Cette bataille médiatique illustre un problème plus profond : celui de la remise en cause des paradigmes de notre économie classique par un contournement de sa logique marchande. Les communautés se multiplient dans le domaine des services. Certains y voient l’émergence d’un nouveau modèle : l’économie collaborative ou positive, qui consisterait mieux consommer, voire mieux produire, ensemble via le partage. Evolution ou révolution, nos entreprises vont devoir s’adapter. La guerre des hôteliers annonce de nombreux conflits à venir… à l’échelle mondiale, bien sûr.

Notes :

1)    Les 3 co-fondateurs de la société Airnbn : en 2008, Brian Chesky et Joe Gebbia, diplômés de l’Ecole de design industriel de Rhode Island (26 ans), et Nathan Blecharczyk diplômé en informatique à l'Université de Harvard (25 ans).
2)    La société prélève 3% de commission sur le loyer perçu par les propriétaires, et de 6 à 12% auprès des locataires, ce qui a généré, en 2012, 150 millions de dollars de revenus (selon le magazine Capital). Bien que la société communique peu sur ses résultats, elle réaliserait, selon les analystes, un chiffre d’affaires d’1 milliard de dollars.
3)    La police ne peut se rendre sur place que suite à une plainte relative à des problèmes de voisinage (nuisance sonore par exemple).
4)    L’annonceur s’engage en acceptant les conditions générales à respecter les lois et règlementations locales.

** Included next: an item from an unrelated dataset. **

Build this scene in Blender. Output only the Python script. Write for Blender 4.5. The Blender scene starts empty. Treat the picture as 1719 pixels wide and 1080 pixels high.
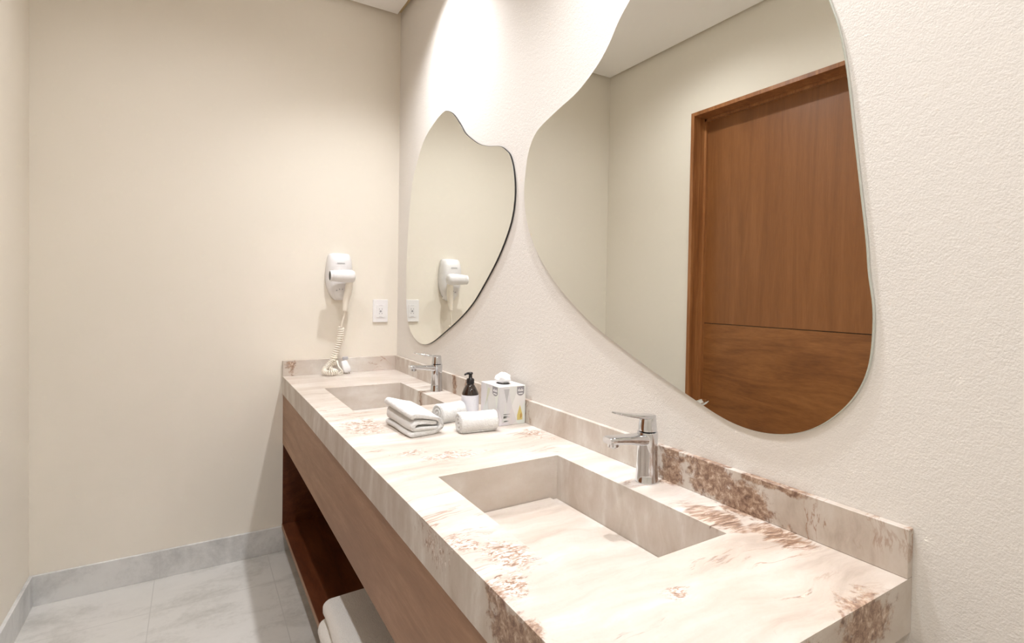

5)    La loi prévoit qu’une autorisation de changement d’usage avec compensation auprès de la mairie de Paris est nécessaire avant de transformer un logement en location de courte(s) durée(s) pour une durée inférieure à 1 an (ou 9 mois pour un étudiant) lorsque le propriétaire ne vit pas dans le logement.
6)    Article 8 de la Loi n° 89-462 du 6 juillet 1989 tendant à améliorer les rapports locatifs et Article L. 631-7 du Code de la Construction et de l’Habitation.
7)    Sous peine d’une amende de 25 000 euros et d’une astreinte de 1 000 euros par jour et par mètre carré.